Caractère ou portrait de Louis XV
Caractère ou portrait de Louis XV
C’est un caractère uniforme qui ne s’est jamais démenti. On entre avec peine dans ses faveurs ; mais il n’y a qu’à être sûr de soi-même pour être assuré de lui. La seule faute qu’il ne pardonne jamais c’est d’avoir abusé de sa confiance. Quand on l’a perdue, on la retrouve difficilement. Il a la même méthode dans ses amours et ne se raccommode point avec ses maîtresses. Ce qu’il y a de bien surprenant, c’est qu’il les sacrifie quelquefois aux intérêts de son peuple. Dans le choix qu’il en fait, son cœur n’y entre pour rien, et quoique la marchandise soit par elle-même un peu critique, il les reçoit d’une main étrangère sans beaucoup d’examen. Son esprit y gagne toujours plus que ses yeux parce qu’il a plus d’égard à l’esprit qu’à la beauté.
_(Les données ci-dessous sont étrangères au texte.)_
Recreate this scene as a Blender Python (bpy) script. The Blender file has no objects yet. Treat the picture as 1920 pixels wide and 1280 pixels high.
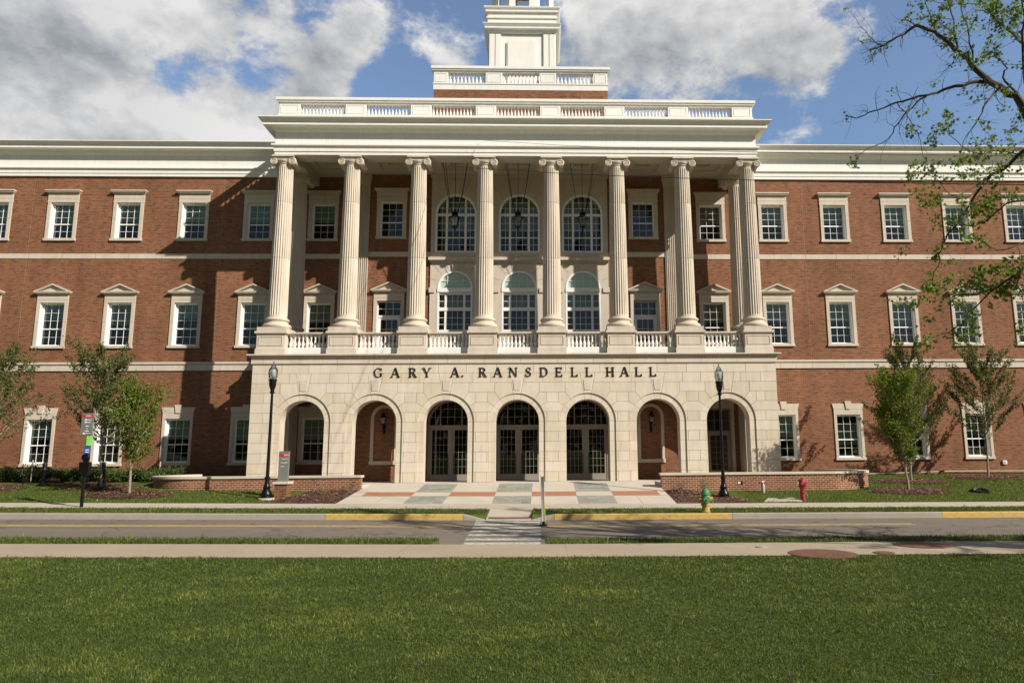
import bpy, math, random
import numpy as np
from mathutils import Vector, Matrix
random.seed(7); rng = np.random.default_rng(7)
sc = bpy.context.scene
COL = sc.collection
PI = math.pi
# ------------------------------------------------------------------ camera
P = dict(f=1334.5, pitch=.1574, yaw=.0331, roll=-.008, cx=1061.5, X=1.116, Y=-31.464, Z=1.123)
cd = bpy.data.cameras.new('camera'); cam = bpy.data.objects.new('camera', cd); COL.objects.link(cam); sc.camera = cam
F = Vector((math.sin(P['yaw']), math.cos(P['yaw']), 0)); R_ = Vector((math.cos(P['yaw']), -math.sin(P['yaw']), 0)); U_ = Vector((0, 0, 1))
F2 = F*math.cos(P['pitch']) + U_*math.sin(P['pitch']); U2 = U_*math.cos(P['pitch']) - F*math.sin(P['pitch'])
R3 = R_*math.cos(P['roll']) + U2*math.sin(P['roll']); U3 = U2*math.cos(P['roll']) - R_*math.sin(P['roll'])
cam.matrix_world = Matrix(((R3.x, U3.x, -F2.x, P['X']), (R3.y, U3.y, -F2.y, P['Y']), (R3.z, U3.z, -F2.z, P['Z']), (0, 0, 0, 1)))
cd.sensor_width = 36; cd.lens = P['f']/1920*36; cd.shift_x = (960-P['cx'])/1920; cd.shift_y = 0
cd.clip_start = .1; cd.clip_end = 3000
# ------------------------------------------------------------------ light
SUN = Vector((1.43, -1.0, 1.137)).normalized()          # direction towards the sun
el = math.asin(SUN.z); az = math.atan2(SUN.x, SUN.y)
sd = bpy.data.lights.new('sun', 'SUN'); sd.energy = 4.6; sd.angle = math.radians(.5); sd.color = (1, .93, .815)
so = bpy.data.objects.new('sun', sd); COL.objects.link(so); so.rotation_euler = (-SUN).to_track_quat('-Z', 'Y').to_euler()
so.location = (20, -30, 40)
sc.view_settings.view_transform = 'Standard'; sc.view_settings.look = 'None'; sc.view_settings.exposure = .52; sc.view_settings.gamma = 1
sc.view_settings.use_curve_mapping = False
W = bpy.data.worlds.new('World'); sc.world = W; W.use_nodes = True
nt = W.node_tree; nt.nodes.clear()
def N(nt, t, **k):
    n = nt.nodes.new(t)
    for a, b in k.items():
        if a.startswith('i_'):
            key = a[2:]; key = int(key) if key.isdigit() else key
            n.inputs[key].default_value = b
        else: setattr(n, a, b)
    return n
def math_(nt, op, a, b=None, clamp=False):
    n = N(nt, 'ShaderNodeMath', operation=op, use_clamp=clamp)
    for i, v in enumerate((a, b)):
        if v is None: continue
        if isinstance(v, (int, float)): n.inputs[i].default_value = v
        else: nt.links.new(v, n.inputs[i])
    return n.outputs[0]
def mixc(nt, fac, a, b, blend='MIX'):
    n = N(nt, 'ShaderNodeMix', data_type='RGBA', blend_type=blend)
    for s, v in ((0, fac), (6, a), (7, b)):
        if isinstance(v, (int, float)): n.inputs[s].default_value = v
        elif isinstance(v, tuple): n.inputs[s].default_value = v if len(v) == 4 else (*v, 1)
        else: nt.links.new(v, n.inputs[s])
    return n.outputs[2]
def ramp(nt, fac, stops, interp='LINEAR'):
    n = N(nt, 'ShaderNodeValToRGB'); cr = n.color_ramp; cr.interpolation = interp
    while len(cr.elements) > 1: cr.elements.remove(cr.elements[-1])
    cr.elements[0].position = stops[0][0]; cr.elements[0].color = (*stops[0][1], 1)
    for p, c in stops[1:]:
        e = cr.elements.new(p); e.color = (*c, 1)
    nt.links.new(fac, n.inputs[0]); return n.outputs[0]
def maprange(nt, v, a, b, c, d, kind='LINEAR'):
    n = N(nt, 'ShaderNodeMapRange', interpolation_type=kind); nt.links.new(v, n.inputs[0])
    for i, x in zip((1, 2, 3, 4), (a, b, c, d)): n.inputs[i].default_value = x
    return n.outputs[0]
sky = N(nt, 'ShaderNodeTexSky', sky_type='NISHITA', sun_disc=False, sun_elevation=el, sun_rotation=az, altitude=180, air_density=1.0, dust_density=.6, ozone_density=1.6)
BLOBS = [(-0.541, 0.7123, 0.4472, 0.1948, 0.9), (-0.468, 0.7735, 0.4273, 0.1274, 0.35), (-0.4784, 0.7316, 0.4858, 0.1948, 0.8), (-0.3586, 0.7893, 0.4985, 0.1124, 0.75), (-0.2643, 0.8339, 0.4846, 0.0899, 1.2), (-0.3033, 0.8362, 0.4568, 0.0674, 0.8), (-0.4238, 0.8093, 0.4067, 0.1124, 0.7), (-0.5109, 0.7735, 0.375, 0.0974, 0.6), (-0.355, 0.842, 0.4062, 0.0899, 0.6), (-0.577, 0.728, 0.3703, 0.1349, 0.7), (-0.2466, 0.8105, 0.5313, 0.045, 0.35), (-0.1978, 0.8261, 0.5276, 0.0674, 0.75), (-0.1337, 0.8431, 0.5208, 0.0599, 0.7), (-0.1013, 0.8594, 0.5012, 0.045, 0.5), (0.0781, 0.8403, 0.5365, 0.0974, 0.9), (0.1792, 0.8287, 0.5303, 0.1199, 0.95), (0.2554, 0.8073, 0.5321, 0.1274, 0.9), (0.3284, 0.7882, 0.5205, 0.0899, 0.8), (0.3575, 0.8015, 0.4794, 0.0824, 0.9), (0.1284, 0.8653, 0.4845, 0.0749, 0.55), (0.2605, 0.8323, 0.4893, 0.0899, 0.5), (0.3354, 0.8149, 0.4727, 0.0525, 0.5), (0.2166, 0.8515, 0.4776, 0.045, 0.3), (0.4883, 0.7907, 0.3693, 0.03, 0.5), (-0.4361, 0.7775, 0.4531, 0.0562, -1.6), (-0.3362, 0.8177, 0.4673, 0.0562, -1.3), (-0.3917, 0.8006, 0.4534, 0.0375, -0.6), (-0.276, 0.8008, 0.5316, 0.045, -1.0), (-0.1882, 0.8488, 0.4941, 0.045, -0.9), (-0.1708, 0.8688, 0.4648, 0.045, -1.0), (-0.2231, 0.8582, 0.4623, 0.0375, -0.7), (-0.0317, 0.8431, 0.5369, 0.0525, -0.6), (0.2147, 0.8396, 0.499, 0.0525, -0.9), (0.276, 0.8427, 0.4623, 0.045, -0.7), (0.3625, 0.8198, 0.4434, 0.045, -0.7), (0.4366, 0.7777, 0.4523, 0.1274, -1.5), (0.338, 0.7771, 0.531, 0.0337, -0.9), (0.3787, 0.7879, 0.4856, 0.0375, -0.4), (-0.2253, 0.8712, 0.4361, 0.03, -0.5), (-0.4835, 0.7863, 0.3847, 0.03, -0.5), (0.1151, 0.8732, 0.4736, 0.03, -0.4)]
GREY = (-0.540, 0.743, 0.397)
tc = N(nt, 'ShaderNodeTexCoord'); D = tc.outputs['Generated']
warp = N(nt, 'ShaderNodeTexNoise', i_Scale=7., i_Detail=4., i_Roughness=.55); nt.links.new(D, warp.inputs['Vector'])
vm = N(nt, 'ShaderNodeVectorMath', operation='MULTIPLY_ADD'); nt.links.new(warp.outputs['Color'], vm.inputs[0]); vm.inputs[1].default_value = (.075,)*3; vm.inputs[2].default_value = (0, 0, 0)
va = N(nt, 'ShaderNodeVectorMath', operation='ADD'); nt.links.new(D, va.inputs[0]); nt.links.new(vm.outputs[0], va.inputs[1])
vs = N(nt, 'ShaderNodeVectorMath', operation='SUBTRACT'); nt.links.new(va.outputs[0], vs.inputs[0]); vs.inputs[1].default_value = (.0375,)*3
tot = None
for x, y, z, r, w in BLOBS:
    dn = N(nt, 'ShaderNodeVectorMath', operation='DISTANCE'); nt.links.new(vs.outputs[0], dn.inputs[0]); dn.inputs[1].default_value = (x, y, z)
    m = maprange(nt, dn.outputs['Value'], 0, r*1.25, w, 0, 'SMOOTHSTEP')
    tot = m if tot is None else math_(nt, 'ADD', tot, m)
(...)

Il se conduit de même avec ses ministres. Le flegme domine en lui. Il est vis-à-vis de toutes choses d’un sang-froid merveilleux. Il estime souvent et n’admire jamais. Cependant, quoiqu’il semble regarder du même œil et le bien et le mal, son cœur ne connaît que le premier ; ainsi il est ennemi des choses d’éclat, et comme les passions bruyantes n’entrent point dans son caractère, il ne va jamais bien loin, ni dans l’amour, ni dans la haine ; il ne paraît empressé pour rien. Il punit le vice et couronne la vertu d’une main également indifférente. Tous les grands secrets sur lesquels le système de l’Europe est appuyé, est dans son cœur comme dans un puits sans fond où l’amour ni les ministres n’ont jamais pu rien découvrir.